Sesekali kami juga makan di luar, baik itu di cafetaria kampus maupun di tempat makan lainnya. Hanya saja, kami sangat selektif memilih tempat makan, mengingat babi (porco) adalah menu yang jamak ditemukan di hampir setiap restoran. Al hasil, restoran kebab, nasi biryani, dan chinese seafood adalah pilihan yang tersedia. Harganya pun relatif mahal untuk sekali makan. Jarang sekali ada menu makanan dengan harga di bawah 5 euro. Lain halnya jika makan di cafetaria kampus. Dengan harga menu paket 2,4 euro, saya sudah bisa menikmati menu lengkap dari appetaiser, main menu, dessert, dan segelas minuman jus orange atau teh. Tentunya dengan terlebih dahulu mencari tahu apakah menu cafetaria hari itu mengandung babi atau tidak dan pastinya dengan kebesaran hati menelan makanan yang hampir-hampir tawar.

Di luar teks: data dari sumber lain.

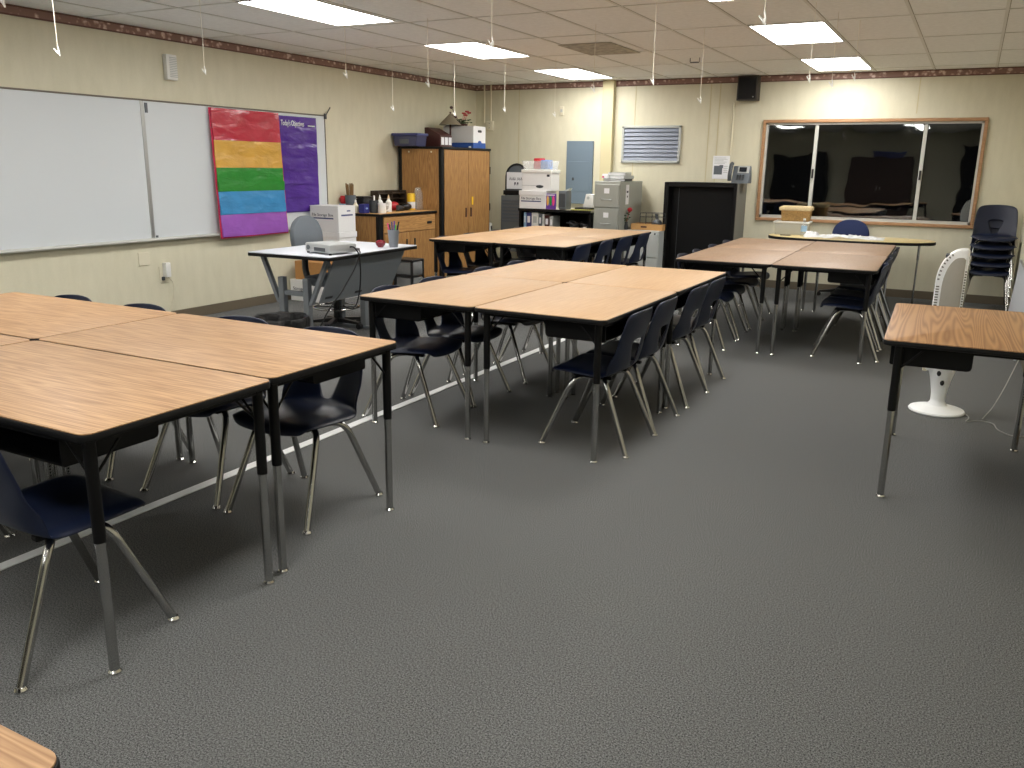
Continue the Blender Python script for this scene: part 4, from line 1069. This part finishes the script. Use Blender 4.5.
# low light cabinet with tray, wire basket and flowers
t = thing('low_filing_cabinet', 'low light grey filing cabinet under the orange wooden tray', 'filing cabinet', (2.90, -.40, 0))
hw_, hd = .235, .33
g = G(); g.box(-hw_, hw_, -hd+.02, hd, .001, .70, .004, 1); g.obj('carcass', 'cabinet_light', t)
for z in (.05, .365):
    g = G(); g.box(-hw_+.012, hw_-.012, -hd, -hd+.022, z, z+.30, .004, 1); d = g.obj('drawer', 'cabinet_light', t)
    g = G(); g.box(-.05, .05, -hd-.012, -hd, z+.20, z+.225, .004, 1); g.obj('handle', 'alu', d)
g = G(); g.cyl((hw_-.05, -hd-.004, .665), (hw_-.05, -hd+.01, .665), .011); g.obj('lock', 'dark_grey', t)
t = thing('wooden_tray', 'orange wooden tray box with dark hand slot on low filing cabinet', 'tray', (2.94, -.44, .701))
g = G(); g.box(-.225, .205, -.17, -.155, 0, .078); g.box(-.225, .205, .155, .17, 0, .078); g.box(-.225, -.21, -.155, .155, 0, .078); g.box(.19, .205, -.155, .155, 0, .078); g.box(-.21, .19, -.155, .155, 0, .01); g.obj('box', 'tray_wood', t)
g = G(); g.box(-.09, -.01, -.172, -.169, .03, .05, .001, 1); g.obj('hand_slot', 'brown', t)
t = thing('wire_basket', 'thin black wire basket standing in the orange wooden tray', 'basket', (2.97, -.40, .712))
g = G()
for z in (.07, .15, .20): g.tube([(-.17, -.11, z), (.17, -.11, z), (.17, .11, z), (-.17, .11, z)], .003, 6, closed=True)
for x in (-.17, -.085, 0, .085, .17):
    for y in (-.11, .11): g.tube([(x, y, 0), (x, y, .20)], .0028, 6)
for x in (-.17, 0, .17): g.tube([(x, -.11, .003), (x, .11, .003)], .0028, 6)
g.obj('wire', 'dark_grey', t)
t = thing('stapler', 'dark grey gadget lying inside the wire basket', 'gadget', (3.0, -.40, .7185))
g = G(); g.sphere((0, 0, .06), .06, (1.1, .9, 1), 12); g.cyl((0, 0, .09), (-.02, 0, .19), .018); g.obj('body', 'mid_grey', t)
t = thing('flower_vase', 'small dark vase with one red bloom beside the filing cabinet', 'flowers', (2.665, -.64, .701))
t.location = (2.667, -.66, .701)
g = G(); g.lathe([(0, 0), (.022, 0), (.03, .03), (.018, .08), (.022, .10), (.018, .10), (0, .09)], seg=16); g.obj('vase', 'dark_grey', t)
g = G(); g.tube([(0, 0, .09), (.02, 0, .17), (.035, 0, .24)], .004, 6); g.sphere((.04, 0, .255), .033, (1, 1, .9), 12); g.obj('bloom', 'red', t)
g = G(); rnd = random.Random(5)
for i in range(14):
    x, y, z = rnd.uniform(-.05, .03), rnd.uniform(-.05, .05), rnd.uniform(.12, .23); g.tube([(0, 0, .09), (x, y, z)], .0025, 5); g.sphere((x, y, z), .016, (1, 1, .5), 8)
g.obj('leaves', 'green', t)

# black bookcase turned back-out
t = thing('black_bookcase', 'tall black open-fronted cabinet below the desk phone', 'bookcase', (3.57, -.255, 0))
hw_, hd, hz = .465, .25, 1.315
g = G(); g.box(-hw_, -hw_+.06, -hd, hd, .001, hz, .004, 1); g.box(hw_-.04, hw_, -hd, hd, .001, hz, .004, 1); g.box(-hw_+.061, hw_-.041, -hd, hd, hz-.055, hz, .004, 1); g.box(-hw_+.061, hw_-.041, -hd, hd, .02, .08); g.obj('carcass', mat('black laminate', (9, 8, 9), .5, spec=.22), t)
g = G(); g.box(-hw_+.06, hw_-.04, -.10, -.085, .08, hz-.055); g.obj('inner_panel', 'black', t)
g = G(); g.box(-hw_+.15, -hw_+.156, -.105, -.099, .10, hz-.075); g.obj('door_edge', 'dark_grey', t)
g = G(); g.box(hw_, hw_+.006, -hd+.01, hd, .004, hz-.004); g.obj('side_skin', mat('grey side panel', (112, 110, 102), .6), t)
t = thing('desk_phone', 'grey office phone with handset on top of the black cabinet', 'telephone', (4.0, -.32, 1.316), RAD(0))
t.location = (3.93, -.30, 1.3155)
g = G(); g.prism([(-.11, 0), (.08, 0), (.09, .02), (.03, .20), (.01, .21), (-.02, .20)], 'X', .0, .21, .006)
g.xf(Matrix.Rotation(0, 4, 'Z')); g.obj('body', 'mid_grey', t)
g = G(); g.prism([(-.052, .125), (-.056, .125), (-.026, .205), (-.022, .205)], 'X', .06, .20); sc = g.obj('display_bezel', 'cabinet_light', t)
g = G(); g.prism([(-.052, .14), (-.060, .14), (-.038, .195), (-.030, .195)], 'X', .08, .17); g.obj('screen', 'screen', sc)
g = G(); g.tube([(-.025, -.09, .03), (-.025, -.10, .10), (-.025, -.045, .22), (-.025, -.01, .235)], .026, 10, .05); g.obj('handset', 'dark_grey', t)
g = G()
for r in range(3):
    for c_ in range(3): g.box(.06+c_*.035, .082+c_*.035, -.105+r*.012, -.09+r*.012, .045+r*.022, .06+r*.022)
g.obj('keypad', 'dark_grey', t)

# ------------------------------------------------------------------ window side
t = thing('oval_table', 'oval table with yellow wood top under the window', 'table', (5.425, -.74, 0), RAD(2))
TT = .736; out = []
for i in range(64):
    a = 2*pi*i/64; x, y = cos(a), sin(a); k = (abs(x)**2.3+abs(y)**2.3)**(-1/2.3); out.append((.905*x*k, .41*y*k))
g = G(); g.prism([(x*.994, y*.99) for x, y in out], 'Z', TT-.004, TT, .001); g.obj('tabletop', 'kid_top', t)
g = G(); g.prism(out, 'Z', TT-.036, TT-.0042, .005); g.obj('edge_band', 'black_edge', t)
for sx in (-.74, -.45, .45, .74):
    if abs(sx) < .5: pos = (sx, -.27)
    else: pos = (sx, .06)
    g = G(); g.cyl((pos[0], pos[1], TT-.036), (pos[0], pos[1], .52), .014, .014); lg = g.obj('leg', 'chrome', t)
    g = G(); g.cyl((pos[0], pos[1], .53), (pos[0], pos[1], .01), .011); g.obj('leg_insert', 'chrome', lg)
    g = G(); g.lathe([(0, .001), (.018, .001), (.018, .008), (0, .014)], (pos[0], pos[1], 0), 12); g.obj('glide', 'glide', lg)
t = thing('office_chair', 'navy fabric office chair with rounded back behind the oval table', 'office chair', (5.36, -.36, 0), pi)
g = G(); out = []
for i in range(40):
    a = 2*pi*i/40; x, z = cos(a), sin(a); k = (abs(x)**2.4+abs(z)**2.4)**(-1/2.4); out.append((.215*x*k, .21*z*k))
g.prism(out, 'Y', -.03, .03, .018); g.xf(Matrix.Translation((0, -.27, .70)) @ Matrix.Rotation(RAD(5), 4, 'X')); g.obj('backrest', 'fabric_navy', t)
g = G(); g.prism(rrect(.44, .42, .12), 'Z', .42, .48, .02); g.obj('seat', 'fabric_navy', t)
g = G(); g.tube([(0, -.12, .40), (0, -.27, .41), (0, -.31, .52), (0, -.30, .66)], .02, 8, .05); g.obj('back_post', 'black_plastic', t)
g = G(); g.cyl((0, 0, .05), (0, 0, .42), .025); g.obj('gas_post', 'black_plastic', t)
for i in range(5):
    a = 2*pi*i/5+.2; g = G(); g.prism([(.02, .055), (.02, .10), (.26, .07), (.26, .05)], 'Y', -.02, .02); g.xf(Matrix.Rotation(a, 4, 'Z')); lg = g.obj('base_arm', 'black_plastic', t)
    g = G(); g.cyl((.26, -.02, .0265), (.26, .02, .0265), .026); g.cyl((.26, 0, .03), (.26, 0, .06), .01); g.xf(Matrix.Rotation(a, 4, 'Z')); g.obj('caster', 'black_plastic', lg)
t = thing('storage_bin', 'clear plastic bin with white lid on the oval table', 'storage bin', (4.75, -.56, TT+.001), RAD(3))
g = G(); g.prism([(-.185, 0), (.185, 0), (.20, .135), (-.20, .135)], 'Y', -.13, .13, .008); g.obj('bin', 'milky', t)
g = G(); g.box(-.21, .21, -.14, .14, .135, .155, .006); g.obj('lid', 'white', t)
t = thing('wicker_basket', 'lidded wicker basket on top of the clear plastic bin', 'basket', (4.785, -.56, TT+.157), RAD(3))
g = G(); g.prism([(-.15, 0), (.15, 0), (.165, .125), (-.165, .125)], 'Y', -.115, .115, .008); g.obj('body', 'wicker', t)
g = G()
for k in range(9): g.tube([(-.155-.0012*k, -.121, .012+k*.013), (.155+.0012*k, -.121, .012+k*.013)], .006, 6)
g.obj('weave', 'wicker', t)
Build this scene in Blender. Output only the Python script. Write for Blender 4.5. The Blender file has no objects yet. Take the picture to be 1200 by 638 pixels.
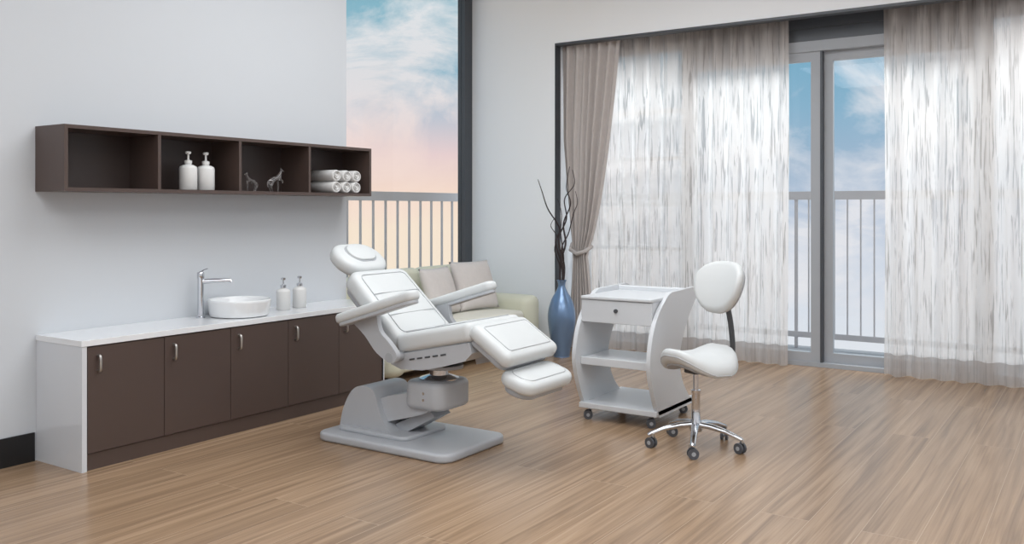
import bpy, bmesh, math, random
from mathutils import Vector, Matrix
random.seed(4)
scn = bpy.context.scene
scn.view_settings.view_transform = 'Standard'
COL = scn.collection
def srgb(r,g,b):
    f=lambda c:(c/255/12.92) if c/255<=0.04045 else ((c/255+0.055)/1.055)**2.4
    return (f(r),f(g),f(b),1)

# ---------------- materials ----------------
def mat(name,col,rough=0.5,metal=0.0,var=0.04,scale=6,coat=0.0,bump=0.0,bscale=200,trans=0.0):
    m=bpy.data.materials.new(name); m.use_nodes=True
    nt=m.node_tree; b=nt.nodes['Principled BSDF']
    b.inputs['Roughness'].default_value=rough
    b.inputs['Metallic'].default_value=metal
    b.inputs['Coat Weight'].default_value=coat
    b.inputs['Transmission Weight'].default_value=trans
    tc=nt.nodes.new('ShaderNodeTexCoord')
    n=nt.nodes.new('ShaderNodeTexNoise'); n.inputs['Scale'].default_value=scale
    nt.links.new(tc.outputs['Object'],n.inputs['Vector'])
    r=nt.nodes.new('ShaderNodeValToRGB')
    c=col
    r.color_ramp.elements[0].color=(c[0]*(1-var),c[1]*(1-var),c[2]*(1-var),1)
    r.color_ramp.elements[1].color=(min(1,c[0]*(1+var)),min(1,c[1]*(1+var)),min(1,c[2]*(1+var)),1)
    nt.links.new(n.outputs['Fac'],r.inputs['Fac']); nt.links.new(r.outputs['Color'],b.inputs['Base Color'])
    if bump>0:
        n2=nt.nodes.new('ShaderNodeTexNoise'); n2.inputs['Scale'].default_value=bscale
        nt.links.new(tc.outputs['Object'],n2.inputs['Vector'])
        bp=nt.nodes.new('ShaderNodeBump'); bp.inputs['Strength'].default_value=bump; bp.inputs['Distance'].default_value=0.002
        nt.links.new(n2.outputs['Fac'],bp.inputs['Height']); nt.links.new(bp.outputs['Normal'],b.inputs['Normal'])
    return m
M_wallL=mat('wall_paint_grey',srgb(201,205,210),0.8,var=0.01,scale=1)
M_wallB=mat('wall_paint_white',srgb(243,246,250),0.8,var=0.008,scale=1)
M_ceil=mat('ceiling_paint',srgb(240,240,240),0.9,var=0.01)
M_black=mat('black_trim',srgb(18,18,20),0.4)
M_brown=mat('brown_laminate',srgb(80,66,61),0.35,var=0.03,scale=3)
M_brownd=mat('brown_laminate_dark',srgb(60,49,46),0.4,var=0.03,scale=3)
M_white=mat('white_stone',srgb(230,232,235),0.12,var=0.015,scale=4,coat=0.3)
M_panel=mat('white_gloss_panel',srgb(210,213,218),0.15,var=0.015,coat=0.3)
M_ceramic=mat('ceramic',srgb(226,228,230),0.12,coat=0.4,var=0.01)
M_chrome=mat('chrome',srgb(205,207,212),0.1,1.0,var=0.01)
M_steel=mat('brushed_steel',srgb(190,188,184),0.3,1.0,var=0.03)
M_uph=mat('light_grey_upholstery',srgb(204,207,208),0.45,var=0.012,bump=0.12,bscale=350)
M_seam=mat('upholstery_seam',srgb(178,180,183),0.6,var=0.01)
M_plastic=mat('grey_plastic',srgb(166,169,174),0.4,var=0.01)
M_plasticl=mat('light_plastic',srgb(181,184,189),0.35,var=0.01)
M_dark=mat('dark_plastic',srgb(70,72,76),0.45)
M_wheel=mat('caster_rubber',srgb(78,80,86),0.5)
M_trolley=mat('trolley_lacquer',srgb(207,210,214),0.3,var=0.01)
M_cream=mat('cream_leather',srgb(216,216,197),0.5,var=0.02,bump=0.2,bscale=120)
M_creamw=mat('seat_fabric',srgb(226,224,213),0.7,var=0.02)
M_pillow=mat('pillow_fabric',srgb(212,206,203),0.85,var=0.05,scale=30,bump=0.4,bscale=300)
M_bluev=mat('blue_glaze',srgb(112,140,176),0.28,0.55,var=0.08,scale=8,coat=0.5)
M_twig=mat('twig_bark',srgb(48,38,40),0.7,var=0.2,scale=60)
M_bottle=mat('bottle_plastic',srgb(215,215,214),0.3,var=0.01)
M_towel=mat('towel_cotton',srgb(216,215,214),0.95,var=0.05,scale=60,bump=0.8,bscale=500)
M_frame=mat('window_aluminium',srgb(168,172,178),0.45,0.0,var=0.02)
M_framed=mat('window_frame_dark',srgb(74,78,84),0.4,0.1,var=0.03)
M_rail=mat('railing_paint',srgb(196,193,196),0.5,var=0.02)
M_conc=mat('balcony_concrete',srgb(150,151,155),0.8,var=0.06,scale=12)
M_drape=mat('taupe_drape',srgb(196,189,186),0.9,var=0.06,scale=20)
M_fig=mat('smoky_crystal',srgb(185,180,180),0.04,0.0,var=0.05,trans=0.85)

def wood():
    m=bpy.data.materials.new('oak_floor'); m.use_nodes=True; nt=m.node_tree; L=nt.links; N=nt.nodes
    b=N['Principled BSDF']; tc=N.new('ShaderNodeTexCoord')
    mp=N.new('ShaderNodeMapping'); mp.inputs['Rotation'].default_value=(0,0,math.radians(90))
    L.new(tc.outputs['Object'],mp.inputs['Vector'])
    br=N.new('ShaderNodeTexBrick'); br.offset=0.37; br.inputs['Scale'].default_value=1
    br.inputs['Brick Width'].default_value=3.2; br.inputs['Row Height'].default_value=0.24
    br.inputs['Mortar Size'].default_value=0.0014; br.inputs['Mortar Smooth'].default_value=0.4
    br.inputs['Color1'].default_value=(0,0,0,1); br.inputs['Color2'].default_value=(1,1,1,1); br.inputs['Mortar'].default_value=(.5,.5,.5,1)
    L.new(mp.outputs['Vector'],br.inputs['Vector'])
    sc=N.new('ShaderNodeVectorMath'); sc.operation='SCALE'; sc.inputs['Scale'].default_value=7.3
    L.new(br.outputs['Color'],sc.inputs[0])
    ad=N.new('ShaderNodeVectorMath'); ad.operation='ADD'
    L.new(tc.outputs['Object'],ad.inputs[0]); L.new(sc.outputs[0],ad.inputs[1])
    m2=N.new('ShaderNodeMapping'); m2.inputs['Scale'].default_value=(16,0.5,1); L.new(ad.outputs[0],m2.inputs['Vector'])
    n1=N.new('ShaderNodeTexNoise'); n1.inputs['Scale'].default_value=1.3; n1.inputs['Detail'].default_value=6; n1.inputs['Distortion'].default_value=1.0
    L.new(m2.outputs['Vector'],n1.inputs['Vector'])
    m3=N.new('ShaderNodeMapping'); m3.inputs['Scale'].default_value=(130,1.8,1); L.new(ad.outputs[0],m3.inputs['Vector'])
    n2=N.new('ShaderNodeTexNoise'); n2.inputs['Scale'].default_value=1; n2.inputs['Detail'].default_value=3
    L.new(m3.outputs['Vector'],n2.inputs['Vector'])
    r=N.new('ShaderNodeValToRGB'); e=r.color_ramp.elements
    e[0].position=0.28; e[0].color=srgb(131,107,85); e[1].position=0.74; e[1].color=srgb(178,151,124)
    x=e.new(0.5); x.color=srgb(157,130,104)
    L.new(n1.outputs['Fac'],r.inputs['Fac'])
    mx=N.new('ShaderNodeMix'); mx.data_type='RGBA'; mx.blend_type='MULTIPLY'; mx.inputs['Factor'].default_value=0.5
    r2=N.new('ShaderNodeValToRGB'); r2.color_ramp.elements[0].position=0.3; r2.color_ramp.elements[0].color=(.68,.66,.64,1); r2.color_ramp.elements[1].position=0.62; r2.color_ramp.elements[1].color=(1,1,1,1)
    L.new(n2.outputs['Fac'],r2.inputs['Fac']); L.new(r.outputs['Color'],mx.inputs['A']); L.new(r2.outputs['Color'],mx.inputs['B'])
    hs=N.new('ShaderNodeHueSaturation'); L.new(mx.outputs['Result'],hs.inputs['Color'])
    mr=N.new('ShaderNodeMapRange'); mr.inputs['To Min'].default_value=0.96; mr.inputs['To Max'].default_value=1.04
    L.new(br.outputs['Color'],mr.inputs['Value']); L.new(mr.outputs[0],hs.inputs['Value'])
    mm=N.new('ShaderNodeMix'); mm.data_type='RGBA'; L.new(br.outputs['Fac'],mm.inputs['Factor']); L.new(hs.outputs['Color'],mm.inputs['A']); mm.inputs['B'].default_value=srgb(190,167,142)
    L.new(mm.outputs['Result'],b.inputs['Base Color'])
    b.inputs['Roughness'].default_value=0.26
    bp=N.new('ShaderNodeBump'); bp.inputs['Strength'].default_value=0.1; bp.inputs['Distance'].default_value=0.002
    L.new(n2.outputs['Fac'],bp.inputs['Height']); L.new(bp.outputs['Normal'],b.inputs['Normal'])
    return m
M_wood=wood()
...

Satu hal dari kebiasaan orang Portugis yang berbeda dengan kebiasaan orang Indonesia adalah kebiasaan minum kopi yang sangat massive. Hampir semua orang portugis suka minum kopi. Penikmat kopi jauh lebih banyak dari pada peminum teh. Di mana-mana ada cafetaria untuk minum kopi. Vending machine kopi pun tersebar di hampir semua tempat mulai dari stasiun metro (kerata bawah tanah), kampus, sampai kompleks masjid Lisbon yang sering saya datangi. Kebiasaan teman-teman kuliah saat jam jeda adalah membeli kopi dari vending machine di depan kelas (harga termurahnya 30 cent untuk segelas kecil kopi), kemudian meminumnya sambil berdiri dan ngobrol dengan teman lainnya. Sebagian dari mereka juga minum kopi sambil merokok, baik itu mahasiswa maupun mahasiswi.

So, this is Europe coret. Wellcome Daris! Enjoy your dream!